Monday, May 9, 2011

Patent Law, State Law, and Abraxis v. Navinta

I am studying for my federal jurisdiction exam, so I have been thinking about how patent law fits into the themes of this course. We used the classic casebook, Hart and Wechsler's The Federal Courts and the Federal System, and one of the themes emphasized by the book is the interstitial nature of federal law. From p. 459:
Federal law is generally interstitial in its nature. It rarely occupies a legal field completely, totally excluding all participation by the legal systems of the states. . . . It builds upon legal relationships established by the states, altering or supplanting them only so far as necessary . . . . Congress acts, in short, against the background of the total corpus juris of the states in much the way that a state legislature acts against the background of the common law, assumed to govern unless changed by legislation.
One might think that patent law is entirely federal, but Professor Amar (who has also reviewed an earlier edition of the casebook) liked to remind us that federal law is never in a vacuum.

Amar often cited a 1957 article by the late Paul Mishkin, The Variousness of "Federal Law": Competence and Discretion in the Choice of National and State Rules for Decision, in which Mishkin discusses the 1956 Supreme Court copyright case De Sylva v. Ballentine. The issue was whether a deceased author's illegitimate son was within the undefined statutory term "children" in the Copyright Act (for receiving the right of renewal). The Court said this should be determined by state law, but Justice Douglas thought they should promote "uniformity" by establishing a federal common law rule. Mishkin notes that this uniformity in what "children" means under the Copyright Act would result in a competing disuniformity for individual citizens who must look to state law to determine their "children" in most contexts besides copyrights. Mishkin argued that "[t]he balance here . . . seems to fall in favor of absorbing local law." One might disagree about which disuniformity is worse, but this is what the argument should be about.

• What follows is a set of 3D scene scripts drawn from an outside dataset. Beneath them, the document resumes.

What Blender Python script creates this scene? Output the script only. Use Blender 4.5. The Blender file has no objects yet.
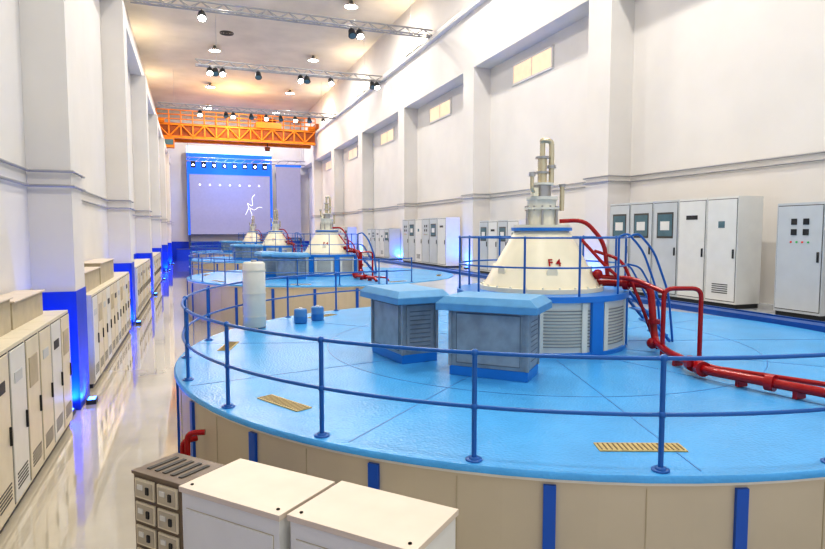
import bpy, bmesh, math, random
from mathutils import Vector, Matrix
random.seed(3)
scene=bpy.context.scene
COL=scene.collection
pi=math.pi
def rad(a): return a*pi/180
def lin(c):
    return tuple(((x/255)/12.92 if x/255<=0.04045 else ((x/255+0.055)/1.055)**2.4) for x in c)
MATS={}
def mat(name,rgb,rough=0.5,metal=0.0,var=0.06,scale=3.0,bump=0.0,bscale=20.0,emit=0,ecol=None,coat=0.0,kind='noise',ior=1.5):
    m=bpy.data.materials.new(name); m.use_nodes=True
    nt=m.node_tree; b=nt.nodes['Principled BSDF']
    r,g,bl=lin(rgb)
    tc=nt.nodes.new('ShaderNodeTexCoord')
    n=nt.nodes.new('ShaderNodeTexNoise'); n.inputs['Scale'].default_value=scale; n.inputs['Detail'].default_value=4
    nt.links.new(tc.outputs['Object'],n.inputs['Vector'])
    cr=nt.nodes.new('ShaderNodeValToRGB')
    cr.color_ramp.elements[0].position=0.3; cr.color_ramp.elements[1].position=0.7
    d=1-var; u=1+var
    cr.color_ramp.elements[0].color=(r*d,g*d,bl*d,1)
    cr.color_ramp.elements[1].color=(min(r*u,1),min(g*u,1),min(bl*u,1),1)
    nt.links.new(n.outputs['Fac'],cr.inputs['Fac'])
    nt.links.new(cr.outputs['Color'],b.inputs['Base Color'])
    b.inputs['Roughness'].default_value=rough
    b.inputs['Metallic'].default_value=metal
    b.inputs['IOR'].default_value=ior
    b.inputs['Coat Weight'].default_value=coat
    b.inputs['Coat Roughness'].default_value=0.04
    if emit:
        e=lin(ecol or rgb)
        b.inputs['Emission Color'].default_value=(*e,1); b.inputs['Emission Strength'].default_value=emit
    if bump>0:
        if kind=='plate':
            n2=nt.nodes.new('ShaderNodeTexVoronoi'); n2.inputs['Scale'].default_value=bscale; out='Distance'
        else:
            n2=nt.nodes.new('ShaderNodeTexNoise'); n2.inputs['Scale'].default_value=bscale; out='Fac'
        nt.links.new(tc.outputs['Object'],n2.inputs['Vector'])
        bp=nt.nodes.new('ShaderNodeBump'); bp.inputs['Strength'].default_value=bump; bp.inputs['Distance'].default_value=0.01
        nt.links.new(n2.outputs[out],bp.inputs['Height']); nt.links.new(bp.outputs['Normal'],b.inputs['Normal'])
    MATS[name]=m
    return m

mat('wall_paint',(216,212,207),0.75,var=0.03,scale=.6,bump=.1)
mat('ceiling_paint',(206,196,178),0.8,var=0.10,scale=.35)
mat('floor_epoxy',(190,182,164),0.045,var=0.14,scale=.6,bump=.03,bscale=1.2,coat=1.0,ior=1.9)
mat('platform_tile',(170,176,184),0.2,var=0.05,scale=1)
mat('dado_blue',(6,62,200),0.4,var=0.05)
mat('deck_blue',(74,160,222),0.25,var=0.08,scale=1.2,bump=.4,bscale=28,kind='plate')
mat('deck_seam',(44,112,178),0.5)
mat('rail_blue',(16,94,172),0.28,var=.04)
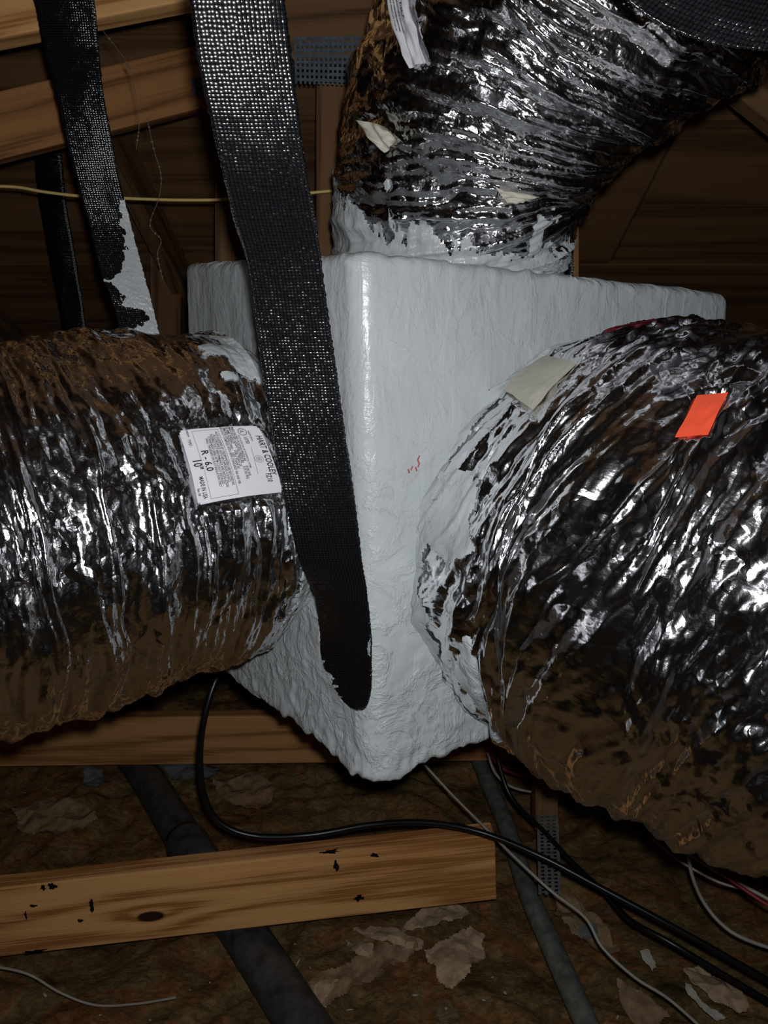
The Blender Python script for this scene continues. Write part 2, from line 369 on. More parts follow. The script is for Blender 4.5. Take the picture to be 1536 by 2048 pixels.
def tar_spots(beam, P, Q, spots):
    """ragged black drips on the front face of the board"""
    P = np.array(P); Q = np.array(Q); x = Q-P; x /= np.linalg.norm(x); n = np.cross(x, [0, 0, 1.]); n /= np.linalg.norm(n)
    if n[1] > 0: n = -n
    u = np.cross(n, x); cpos = np.array([0, 0, H])
    for k, (px, py, rx, rz) in enumerate(spots):
        p = pix(px, py, 1.2); d = p-cpos; t = ((P-cpos)@n)/(d@n); c = cpos+d*t
        m = 22; rr = [1+.45*random.uniform(-1, 1) for _ in range(m)]; V = []
        for q in range(m):
            a = 2*math.pi*q/m; V.append(c+x*rx*rr[q]*math.cos(a)+u*rz*rr[q]*math.sin(a)+n*.0005)
        V.append(c+n*.0012); F = [(q, (q+1) % m, m) for q in range(m)]
        V2 = np.array(V); 
        o = mesh_np('tar_spot', V2-np.array(beam.matrix_world.translation), np.array(F), BLACKC)
        o.parent = beam; o.matrix_parent_inverse = beam.matrix_basis.inverted() @ Matrix.Translation(beam.matrix_basis.translation)
P1, Q1 = pix(-330, 1812, 1.16), pix(990, 1668, 1.265)
tar_spots(j1, P1, Q1, [(86, 1774, .005, .006), (104, 1772, .008, .007), (183, 1811, .004, .013), (66, 1812, .006, .003), (52, 1832, .002, .009), (161, 1842, .005, .004), (662, 1703, .016, .005), (672, 1731, .005, .009), (750, 1710, .006, .005), (718, 1796, .008, .006), (70, 1903, .018, .004)])

# ------------------------------------------------------------------ truss lumber at the top left
t1 = beam_pts('truss_chord', pix(-260, 128, 1.10), pix(640, -52, 1.10), .089, .038, PINE3)
tag(t1, 'upper pine board in the top left corner, the black strap looped over it', 'beam')
t2 = beam_pts('truss_chord', pix(-260, 385, 1.20), pix(560, 176, 1.43), .089, .038, PINE2)
tag(t2, 'second pine board down on the left, sloping behind both black straps', 'beam')
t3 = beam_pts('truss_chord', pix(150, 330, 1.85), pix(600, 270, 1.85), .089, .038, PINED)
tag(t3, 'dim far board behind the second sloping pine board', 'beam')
def post(px0, px1, y0, y1, Y, mat, label, h=.038, lean=0):
    a = pix(px0, y1, Y); b = pix(px0+lean, y0, Y); a2 = pix(px1, y1, Y)
    wdt = float(a2[0]-a[0])
    P = Vector(a); Q = Vector(b); z = (Q-P).normalized(); x = Vector((1, 0, 0)); x = (x-z*x.dot(z)).normalized(); y = z.cross(x)
    m = Matrix((z, y, -x)).transposed().to_4x4() if False else Matrix((z, -y, x)).transposed().to_4x4()
    if m.to_3x3().determinant() < 0: m = Matrix((z, y, x)).transposed().to_4x4()
    m.translation = (P+Q)/2 + x*(wdt/2) + Vector((0, h/2, 0))
    o = box_mesh('truss_web', ((Q-P).length, h, wdt), mat, bev=.002, mtx=m)
    tag(o, label, 'post'); return o
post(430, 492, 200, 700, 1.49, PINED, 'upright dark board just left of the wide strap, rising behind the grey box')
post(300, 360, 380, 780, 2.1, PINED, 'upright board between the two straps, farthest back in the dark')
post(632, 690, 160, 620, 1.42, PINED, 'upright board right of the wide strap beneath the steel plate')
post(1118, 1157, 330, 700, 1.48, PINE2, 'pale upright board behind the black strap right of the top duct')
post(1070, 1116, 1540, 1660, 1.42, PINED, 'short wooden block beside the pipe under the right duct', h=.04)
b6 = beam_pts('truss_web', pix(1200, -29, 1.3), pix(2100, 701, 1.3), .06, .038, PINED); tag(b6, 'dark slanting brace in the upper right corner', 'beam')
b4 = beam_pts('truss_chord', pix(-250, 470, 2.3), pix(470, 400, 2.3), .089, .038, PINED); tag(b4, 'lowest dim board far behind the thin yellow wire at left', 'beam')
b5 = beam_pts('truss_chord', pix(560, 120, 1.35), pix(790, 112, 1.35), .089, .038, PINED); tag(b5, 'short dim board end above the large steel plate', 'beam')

def steel_plate(name, quad, Y, label, parent=None):
    """toothed plate with rows of punched slots, quad = px corners TL TR BR BL"""
    c = [pix(x, y, Y) for x, y in quad]
    nu, nv = 14, 8
    V = []; F = []
    bm = bmesh.new()
    def pt(u, v, d=0):
        p = (c[0]*(1-u)+c[1]*u)*(1-v)+(c[3]*(1-u)+c[2]*u)*v
        return Vector((p[0], p[1]+d, p[2]))
    g = [[bm.verts.new(pt(i/(2*nu), j/(2*nv))) for j in range(2*nv+1)] for i in range(2*nu+1)]
    for i in range(2*nu):
        for j in range(2*nv):
            if i % 2 == 1 and j % 2 == 1: continue
            bm.faces.new((g[i][j], g[i][j+1], g[i+1][j+1], g[i+1][j]))
    ext = bmesh.ops.extrude_face_region(bm, geom=bm.faces[:])
    for v in ext['geom']:
        if isinstance(v, bmesh.types.BMVert): v.co.y += .0015
    bmesh.ops.recalc_face_normals(bm, faces=bm.faces)
    me = bpy.data.meshes.new(name); bm.to_mesh(me); bm.free(); me.materials.append(GALV)
    o = bpy.data.objects.new(name, me); COL.objects.link(o); tag(o, label, 'plate'); return o
steel_plate('truss_plate', [(588, 74), (722, 72), (718, 172), (590, 167)], 1.345, 'large dull steel truss plate between wide strap and top duct')
steel_plate('truss_plate', [(358, 160), (470, 146), (474, 180), (368, 193)], 1.375, 'narrow steel plate sticking out left of the wide strap')
steel_plate('truss_plate', [(258, 330), (420, 322), (422, 400), (262, 402)], 2.08, 'dim steel plate above the thin yellow wire, between the straps')

# ------------------------------------------------------------------ the mastic-coated box
ZT, ZB = H+.08, H-.463
A = [pix(744, 1560, .750), pix(712, 500, .750)]     # bottom, top of the near corner
B = [pix(392, 1300, 1.115), pix(362, 527, 1.115)]
Cc = [pix(1440, 1300, 1.05), pix(1466, 588, 1.05)]
D = [B[0]+Cc[0]-A[0], B[1]+Cc[1]-A[1]]
def boxmap(a, b, t):
    a = a[..., None]; b = b[..., None]; t = t[..., None]
    bot = A[0]*(1-a)*(1-b)+Cc[0]*a*(1-b)+B[0]*(1-a)*b+D[0]*a*b
    top = A[1]*(1-a)*(1-b)+Cc[1]*a*(1-b)+B[1]*(1-a)*b+D[1]*a*b
    return bot*(1-t)+top*t
def plenum():
    W1, W2, HH = .55, .45, .545
    r = .022
    # rounded rectangle perimeter in metres
    pts = []
    def arc(cx, cy, a0):
        for k in range(13):
            a = a0+math.pi/2*k/12; pts.append((cx+r*math.cos(a), cy+r*math.sin(a)))
    def line(p, q):
        n = int(math.hypot(q[0]-p[0], q[1]-p[1])/.0028)
        for k in range(1, n): pts.append((p[0]+(q[0]-p[0])*k/n, p[1]+(q[1]-p[1])*k/n))
    arc(r, r, math.pi); line((r, 0), (W1-r, 0)); arc(W1-r, r, -math.pi/2); pts2 = len(pts)
    for k in range(1, 20): pts.append((W1, r+(W2-2*r)*k/20))
    arc(W1-r, W2-r, 0)
    for k in range(1, 20): pts.append((W1-r-(W1-2*r)*k/20, W2))
    arc(r, W2-r, math.pi/2); line((0, W2-r), (0, r))
    pts = np.array(pts); n = len(pts)
    nz = 190
    hz = np.linspace(0, 1, nz)*HH
    # edge rounding profile
    rr = .012
    prof = [(0.03, 0), (.015, 0), (.008, .0)] 
    rings = [(.16, 0.0), (.06, 0.0), (.02, 0.0)] + [(max(0, rr-math.sqrt(max(0, rr*rr-max(0, rr-z)**2)), rr-math.sqrt(max(0, rr*rr-max(0, z-(HH-rr))**2))), z) for z in hz] + [(.02, HH), (.06, HH), (.16, HH)]
    R = np.array([q[0] for q in rings])[:, None]; Z = np.array([q[1] for q in rings])[:, None]
    cx, cy = W1/2, W2/2
    # inset by moving toward centre line per axis
    px = pts[:, 0][None]; py = pts[:, 1][None]
    X = cx+np.sign(px-cx)*np.maximum(np.abs(px-cx)-R, 0); Y = cy+np.sign(py-cy)*np.maximum(np.abs(py-cy)-R, 0)
    s = np.concatenate([[0], np.cumsum(np.linalg.norm(np.diff(pts, axis=0), axis=1))])[None]
    Zb = np.broadcast_to(Z, X.shape); S = np.broadcast_to(s, X.shape)
    Pm = boxmap(X/W1, Y/W2, Zb/HH)
    # normals in plan
    nrm = np.roll(pts, -1, 0)-np.roll(pts, 1, 0); nrm = np.stack([nrm[:, 1], -nrm[:, 0]], -1); nrm /= np.linalg.norm(nrm, axis=1)[:, None]
    e1 = Cc[0]-A[0]; e1[2] = 0; e1 = e1/np.linalg.norm(e1); e2 = B[0]-A[0]; e2[2] = 0; e2 = e2/np.linalg.norm(e2)
    N = nrm[:, 0:1]*e1+nrm[:, 1:2]*e2; N /= np.linalg.norm(N, axis=1)[:, None]
    rg = np.clip(1-np.abs(fbm(S*16+Zb*6, Zb*18, 8, 5))*7, 0, 1); lowz = np.clip((.26-Zb)/.2, 0, 1)+.12
    d = .0028*fbm(S*9, Zb*7, 3, 3)+.0014*rg*lowz+.0006*fbm(S*50, Zb*30, 15, 3)+.0012*lowz*fbm(S*60, Zb*60, 19, 3)
    edge = np.exp(-(Zb/.03)**2)+.8*np.exp(-((Zb-HH)/.012)**2)
    d = d + edge*(.004*fbm(S*60, Zb*60, 44, 4)+.002)
    V = Pm + N[None]*d[..., None]
    low = np.exp(-(Zb/.02)**2); hi = np.exp(-((Zb-HH)/.02)**2)
    V[..., 2] += low*(-.005-.007*fbm(S*60, S*0, 61, 5)) + hi*.003*fbm(S*70, S*0, 71, 4)
    # sagging drip at the near lower corner
    cd = np.minimum(S, s.max()-S); V[..., 2] -= low*.010*np.exp(-((cd-.02)/.03)**2)
    nr = len(rings)
    F = grid_faces(nr, n, True)
    V = V.reshape(-1, 3)
    T = np.vstack([F[:, [0, 1, 2]], F[:, [0, 2, 3]]])
    cb, ct = len(V), len(V)+1; j = np.arange(n); j2 = (j+1) % n
    V = np.vstack([V, V[:n].mean(0), V[-n:].mean(0)])
    T = np.vstack([T, np.stack([np.full(n, cb), j2, j], -1), np.stack([np.full(n, ct), (nr-1)*n+j, (nr-1)*n+j2], -1)])
    T = T[:, ::-1]
    rt = root('distribution_box', ((A[0]+D[0])/2))
    tag(rt, 'large square duct box coated in pale grey brushed mastic between the foil ducts', 'duct box')
    mesh_np('coated_shell', V, T, MASTIC, rt)
    return rt, e1, e2
BOX, E1, E2 = plenum()
N_R = np.array([E1[1], -E1[0], 0]); N_L = np.array([-E2[1], E2[0], 0])
if N_R[1] > 0: N_R = -N_R
if N_L[0] > 0: N_L = -N_L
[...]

A similar issue came up in the patent law context this spring in Abraxis BioScience v. Navinta. A panel decision of the Federal Circuit held, as part of a decision finding lack of standing, the the transfer of patent ownership is a matter of federal law (as developed by Federal Circuit precedent), not New York Law (which the parties to the transfer had agreed should cover the transaction). Dissenting from the denial of rehearing en banc, Judge O'Malley argued that this decision "conflicts not only with our precedent, but with longstanding Supreme Court precedent restricting judicial preemption of state law." It is probably easier for the Federal Circuit to just set its own patent transfer rules rather than dealing with the nuances of the laws from different states, but it likely isn't more efficient for the parties, as PatentlyO pointed out: "Now, any major or complex asset purchase or corporate reorganization must be reviewed by someone familiar with Federal Circuit Patent Transfer Law in order to ensure that the patent portion of the transfer is done in accordance with federal law." This raises the same competing uniformities and disuniformities as Mishkin highlighted 50 years ago. Which rule does the balance favor in this context?